Scientists count 1.4 million different names for plants on Earth. But botanists estimate there are just 300,000 existing species. That means there’s a veritable Tower of Babel of plant names are kicking around.
So what happened?
In some cases it was a matter of scientists “discovering” slightly different variants of the same species; in others it was owing to new descriptions of wide-ranging species in geographically diverse locations; then there have been changes in scientific understanding of relationships between species; and finally, there’s plain old human error.
Kanchi Gandhi to the rescue.
The senior nomenclatural registrar is part of a small community of global experts toiling in relative obscurity to bring order from the chaos and ensure that when botanists talk to each other about a plant, they can be confident they’re talking about the same one.
“I think Kanchi is really outstanding in being one of the few nomenclaturists left in the world who understands — and referees — the ‘rules’ when it comes to naming new species of plants,” said Michael Dosmann, keeper of the living collections at Arnold Arboretum. “It really is a labor of love and often is too in-the-weeds or bureaucratic for a majority of botanists to get as proficient as Kanchi is.”
The job, Dosmann said, includes not only ensuring that newly discovered plants are named properly, but also serving as something of a global taxonomic cop tossing out names that don’t follow guidelines, sending botanists flush with the excitement of new discovery back to the keyboard for another try.
In fairness to those with naming “fails” to their credit, the rules that have sprung up since Carl Linnaeus’ “Species Plantarum” in the mid-18th century first described a plant using two Latin names are complex. Gandhi keeps in his Harvard Herbarium office the 203-page “International Code of Nomenclature for algae, fungi, and plants” — known as “The Shenzhen Code” for the city where this latest version of guidelines was adopted in 2018.
Two hundred and three pages may seem an excessive number of rules — they deal largely with technical things like, say, the proper way to convert an individual’s name into a Latin or Greek scientific one (discoverers often name new species after themselves, loved ones, or mentors). Gandhi notes, however, that the principles not only keep everyone on the same page regardless of native language or culture, but also result in names that are more than mere monikers. They provide information such as other plant relatives of a species and, in some instances, can note where it was found, the name and gender of the discoverer, or a striking characteristic.
Before Linnaeus established his system, plants were known by what are called polynomials: long names made up of multiple descriptive terms. Before “Species Plantarum” was published, just 5,000 plants were described, Gandhi said, and talented botanists memorized them all.

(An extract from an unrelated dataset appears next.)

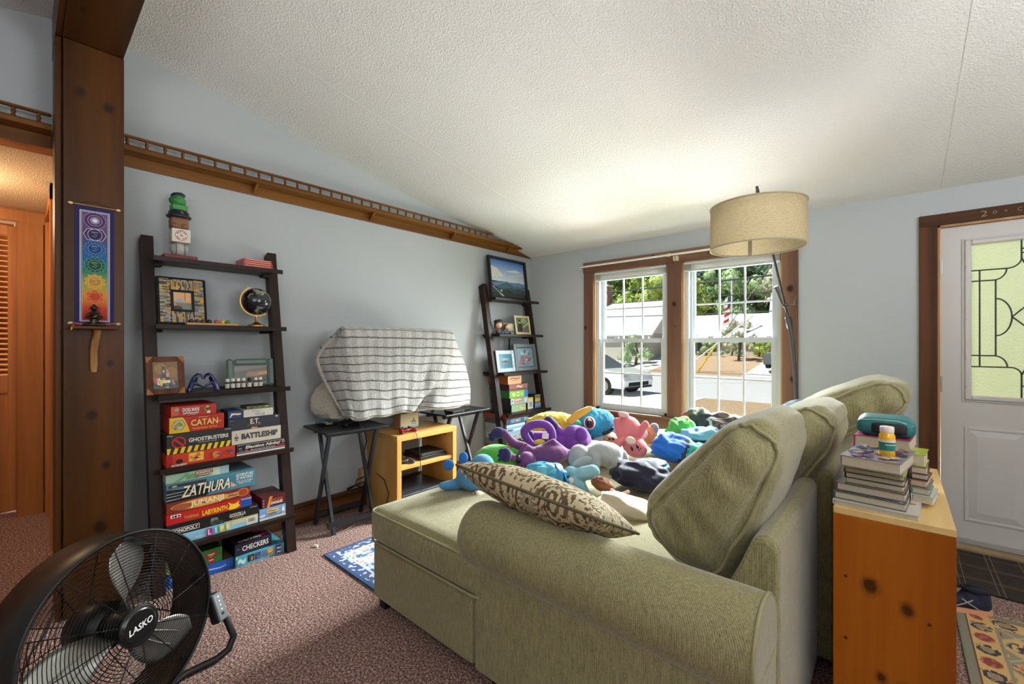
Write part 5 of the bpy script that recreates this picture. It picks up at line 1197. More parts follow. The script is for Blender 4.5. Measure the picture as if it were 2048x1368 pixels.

Linnaeus’ innovation, first applied to plants and later to animals, was to create a two-part name, today given in either Latin or Greek. The first designates the broader group to which the plant belongs, called a genus, and the second names the plant itself as a species.
Over the centuries since, scientists have created more than a million additional names, creating enough confusion that international collaborations of scientists arose to police the situation and write the first naming guidelines — the ancestor of today’s Shenzhen Code — more than a century ago, Gandhi said.

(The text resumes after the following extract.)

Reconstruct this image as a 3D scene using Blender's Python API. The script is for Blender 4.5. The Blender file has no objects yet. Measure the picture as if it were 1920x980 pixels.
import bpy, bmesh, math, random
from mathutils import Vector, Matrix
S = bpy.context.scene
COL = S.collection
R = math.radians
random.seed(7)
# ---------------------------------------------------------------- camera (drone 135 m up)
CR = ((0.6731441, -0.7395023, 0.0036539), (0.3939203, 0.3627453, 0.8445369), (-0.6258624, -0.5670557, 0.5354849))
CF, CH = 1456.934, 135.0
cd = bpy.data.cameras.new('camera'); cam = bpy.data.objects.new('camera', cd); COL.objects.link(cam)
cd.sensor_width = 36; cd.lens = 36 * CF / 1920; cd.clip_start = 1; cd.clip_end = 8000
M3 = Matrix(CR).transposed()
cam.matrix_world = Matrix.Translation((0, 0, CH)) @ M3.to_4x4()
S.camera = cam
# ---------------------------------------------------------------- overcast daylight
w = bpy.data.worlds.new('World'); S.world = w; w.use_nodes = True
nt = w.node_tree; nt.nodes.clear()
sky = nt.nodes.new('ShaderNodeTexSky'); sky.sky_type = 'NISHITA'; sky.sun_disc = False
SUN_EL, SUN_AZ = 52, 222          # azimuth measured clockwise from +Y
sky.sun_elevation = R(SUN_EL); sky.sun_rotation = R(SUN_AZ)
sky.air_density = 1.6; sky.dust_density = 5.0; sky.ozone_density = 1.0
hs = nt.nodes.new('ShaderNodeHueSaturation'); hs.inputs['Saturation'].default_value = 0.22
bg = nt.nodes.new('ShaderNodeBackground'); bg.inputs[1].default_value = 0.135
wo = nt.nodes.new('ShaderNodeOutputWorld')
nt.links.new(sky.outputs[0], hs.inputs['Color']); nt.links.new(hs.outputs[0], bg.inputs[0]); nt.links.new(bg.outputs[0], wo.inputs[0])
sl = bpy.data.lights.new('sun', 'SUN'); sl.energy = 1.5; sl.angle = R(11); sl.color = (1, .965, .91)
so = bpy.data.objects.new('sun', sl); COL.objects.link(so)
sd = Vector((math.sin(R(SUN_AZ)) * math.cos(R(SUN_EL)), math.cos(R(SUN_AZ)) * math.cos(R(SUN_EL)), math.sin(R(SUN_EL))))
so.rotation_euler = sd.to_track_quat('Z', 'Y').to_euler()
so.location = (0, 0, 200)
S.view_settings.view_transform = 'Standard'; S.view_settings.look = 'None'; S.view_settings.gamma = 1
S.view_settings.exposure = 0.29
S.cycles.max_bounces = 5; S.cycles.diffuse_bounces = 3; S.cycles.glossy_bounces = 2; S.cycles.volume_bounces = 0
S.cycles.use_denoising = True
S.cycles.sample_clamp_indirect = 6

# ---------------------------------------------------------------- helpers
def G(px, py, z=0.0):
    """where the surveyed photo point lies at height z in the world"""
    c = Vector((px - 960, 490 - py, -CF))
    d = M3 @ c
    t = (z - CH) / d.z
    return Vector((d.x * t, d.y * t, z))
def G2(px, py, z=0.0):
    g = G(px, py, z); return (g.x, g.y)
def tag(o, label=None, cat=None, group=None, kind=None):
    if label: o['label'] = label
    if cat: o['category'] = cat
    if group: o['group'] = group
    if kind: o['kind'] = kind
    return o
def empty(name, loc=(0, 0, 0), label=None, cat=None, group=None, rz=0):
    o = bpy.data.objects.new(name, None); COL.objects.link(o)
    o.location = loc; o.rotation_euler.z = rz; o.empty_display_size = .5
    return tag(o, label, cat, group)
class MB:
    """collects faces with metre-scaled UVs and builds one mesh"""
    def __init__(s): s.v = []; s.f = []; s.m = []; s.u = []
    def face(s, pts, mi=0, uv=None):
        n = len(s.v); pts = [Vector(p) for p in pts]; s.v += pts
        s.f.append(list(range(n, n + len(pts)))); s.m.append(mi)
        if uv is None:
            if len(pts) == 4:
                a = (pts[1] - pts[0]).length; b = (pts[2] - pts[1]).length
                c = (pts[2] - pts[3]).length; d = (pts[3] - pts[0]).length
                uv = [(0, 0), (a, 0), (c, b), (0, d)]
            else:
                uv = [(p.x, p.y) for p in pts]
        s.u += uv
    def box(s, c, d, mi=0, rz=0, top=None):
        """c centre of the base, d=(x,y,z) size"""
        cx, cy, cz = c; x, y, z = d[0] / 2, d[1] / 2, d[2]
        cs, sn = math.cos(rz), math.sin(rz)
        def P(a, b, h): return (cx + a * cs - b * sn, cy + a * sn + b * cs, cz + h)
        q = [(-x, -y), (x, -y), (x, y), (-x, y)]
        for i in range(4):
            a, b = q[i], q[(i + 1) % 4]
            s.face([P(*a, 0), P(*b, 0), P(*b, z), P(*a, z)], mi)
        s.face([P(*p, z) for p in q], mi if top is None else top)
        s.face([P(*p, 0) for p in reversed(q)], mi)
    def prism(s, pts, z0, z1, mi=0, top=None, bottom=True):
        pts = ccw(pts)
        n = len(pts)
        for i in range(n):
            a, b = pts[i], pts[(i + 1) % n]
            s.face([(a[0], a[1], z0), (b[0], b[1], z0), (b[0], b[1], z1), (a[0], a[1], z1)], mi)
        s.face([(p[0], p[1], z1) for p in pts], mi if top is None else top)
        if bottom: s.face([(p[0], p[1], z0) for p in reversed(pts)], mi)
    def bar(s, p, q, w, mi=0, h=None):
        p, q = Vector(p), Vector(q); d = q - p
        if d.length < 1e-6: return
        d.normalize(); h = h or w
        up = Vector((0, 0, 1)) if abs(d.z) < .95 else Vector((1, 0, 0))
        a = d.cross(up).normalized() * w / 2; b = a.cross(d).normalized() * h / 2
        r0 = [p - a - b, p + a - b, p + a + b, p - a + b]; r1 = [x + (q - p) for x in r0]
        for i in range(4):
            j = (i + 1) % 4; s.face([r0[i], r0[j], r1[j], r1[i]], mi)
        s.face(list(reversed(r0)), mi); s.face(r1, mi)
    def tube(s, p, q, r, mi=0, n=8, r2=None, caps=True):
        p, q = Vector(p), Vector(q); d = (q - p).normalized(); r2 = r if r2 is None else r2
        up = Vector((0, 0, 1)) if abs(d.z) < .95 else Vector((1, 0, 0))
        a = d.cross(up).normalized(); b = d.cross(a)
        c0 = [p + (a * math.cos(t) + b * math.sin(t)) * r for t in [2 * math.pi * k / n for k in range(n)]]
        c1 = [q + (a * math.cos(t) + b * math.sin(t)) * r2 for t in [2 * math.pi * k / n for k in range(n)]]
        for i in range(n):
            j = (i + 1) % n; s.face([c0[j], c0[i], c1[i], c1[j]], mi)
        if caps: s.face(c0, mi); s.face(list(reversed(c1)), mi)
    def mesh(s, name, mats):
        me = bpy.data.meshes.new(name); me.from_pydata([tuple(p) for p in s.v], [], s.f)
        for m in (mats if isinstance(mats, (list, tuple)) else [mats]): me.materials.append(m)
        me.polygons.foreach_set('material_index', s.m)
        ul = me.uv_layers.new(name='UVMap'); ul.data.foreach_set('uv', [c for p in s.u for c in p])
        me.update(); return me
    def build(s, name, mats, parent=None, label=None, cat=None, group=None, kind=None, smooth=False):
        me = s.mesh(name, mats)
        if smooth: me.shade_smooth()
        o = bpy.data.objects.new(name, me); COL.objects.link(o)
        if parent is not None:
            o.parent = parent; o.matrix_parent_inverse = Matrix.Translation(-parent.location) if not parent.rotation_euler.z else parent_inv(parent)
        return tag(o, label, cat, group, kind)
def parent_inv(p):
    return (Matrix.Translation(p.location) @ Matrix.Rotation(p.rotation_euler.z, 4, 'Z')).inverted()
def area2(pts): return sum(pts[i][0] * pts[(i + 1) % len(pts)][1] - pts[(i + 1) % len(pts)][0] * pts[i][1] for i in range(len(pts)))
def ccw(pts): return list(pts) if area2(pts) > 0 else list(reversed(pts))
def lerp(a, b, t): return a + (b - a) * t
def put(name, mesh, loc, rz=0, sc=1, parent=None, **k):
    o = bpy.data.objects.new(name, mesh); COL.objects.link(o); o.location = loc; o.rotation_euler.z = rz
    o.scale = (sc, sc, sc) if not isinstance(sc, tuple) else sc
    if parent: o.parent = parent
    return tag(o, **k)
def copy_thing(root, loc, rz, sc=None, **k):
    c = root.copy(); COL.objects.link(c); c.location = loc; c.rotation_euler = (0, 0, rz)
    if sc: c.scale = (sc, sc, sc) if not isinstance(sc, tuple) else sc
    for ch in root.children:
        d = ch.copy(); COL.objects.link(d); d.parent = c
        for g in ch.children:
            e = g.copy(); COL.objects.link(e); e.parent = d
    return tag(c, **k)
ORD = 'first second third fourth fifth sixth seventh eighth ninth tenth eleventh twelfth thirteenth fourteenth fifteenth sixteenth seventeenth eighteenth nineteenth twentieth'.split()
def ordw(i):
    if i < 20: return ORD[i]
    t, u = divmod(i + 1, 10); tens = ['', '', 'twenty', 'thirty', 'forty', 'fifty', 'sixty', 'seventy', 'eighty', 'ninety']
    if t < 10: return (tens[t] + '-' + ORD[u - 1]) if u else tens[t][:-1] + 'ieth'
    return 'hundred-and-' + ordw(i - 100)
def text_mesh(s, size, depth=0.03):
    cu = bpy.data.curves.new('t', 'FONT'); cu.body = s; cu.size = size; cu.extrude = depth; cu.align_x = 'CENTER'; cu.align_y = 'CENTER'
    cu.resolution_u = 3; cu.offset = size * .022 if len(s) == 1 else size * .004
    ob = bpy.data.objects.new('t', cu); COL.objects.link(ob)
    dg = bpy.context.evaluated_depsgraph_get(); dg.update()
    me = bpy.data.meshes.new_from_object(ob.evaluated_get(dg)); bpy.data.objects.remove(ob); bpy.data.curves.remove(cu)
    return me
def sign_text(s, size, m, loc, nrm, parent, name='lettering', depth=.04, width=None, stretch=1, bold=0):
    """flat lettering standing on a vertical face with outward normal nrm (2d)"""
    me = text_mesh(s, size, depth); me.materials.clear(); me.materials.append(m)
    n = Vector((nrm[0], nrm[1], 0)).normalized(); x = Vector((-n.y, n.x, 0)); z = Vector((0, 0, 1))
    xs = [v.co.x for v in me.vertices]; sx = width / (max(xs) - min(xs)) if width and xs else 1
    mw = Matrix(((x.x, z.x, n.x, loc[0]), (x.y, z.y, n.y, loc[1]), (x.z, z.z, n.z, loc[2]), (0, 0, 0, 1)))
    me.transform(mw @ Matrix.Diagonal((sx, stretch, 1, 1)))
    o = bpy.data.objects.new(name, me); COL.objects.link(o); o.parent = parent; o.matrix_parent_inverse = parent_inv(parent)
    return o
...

Today, nomenclature is regulated by the International Association for Plant Taxonomy, based in Bratislava, Slovakia, on whose Committee for Vascular Plants Gandhi sits. The committee works to ensure scientists everywhere use the same standards. It also wrestles with knotty issues such as renaming plants. One recent drama involved three Chinese botanists proposing to change the scientific name of the apple tree from Malus pumila to Malus domestica. Malus pumila was the older name and otherwise met naming guidelines, so Gandhi voted against the change, a sentiment that initially carried the day. The proposers didn’t give up, however, and on their second try, narrowly succeeded — against Gandhi’s vote.
“M. pumila had priority and was widely used,” Gandhi said. “They [committee members] wanted the problem to go away. I was unhappy, but you have to go with the majority.”
Gandhi got his start in plant nomenclature on the job. He grew up in India and got a master’s degree in botany from Bangalore University in 1970. He was steered to collecting, classification, and nomenclature in his first job, surveying rainforest plants in his home state of Karnataka for a collaborative project between Indian scientists and the Smithsonian Institution. Gandhi said Dan Nicolson, the Smithsonian’s project director, became a mentor and taught him the basics of plant nomenclature.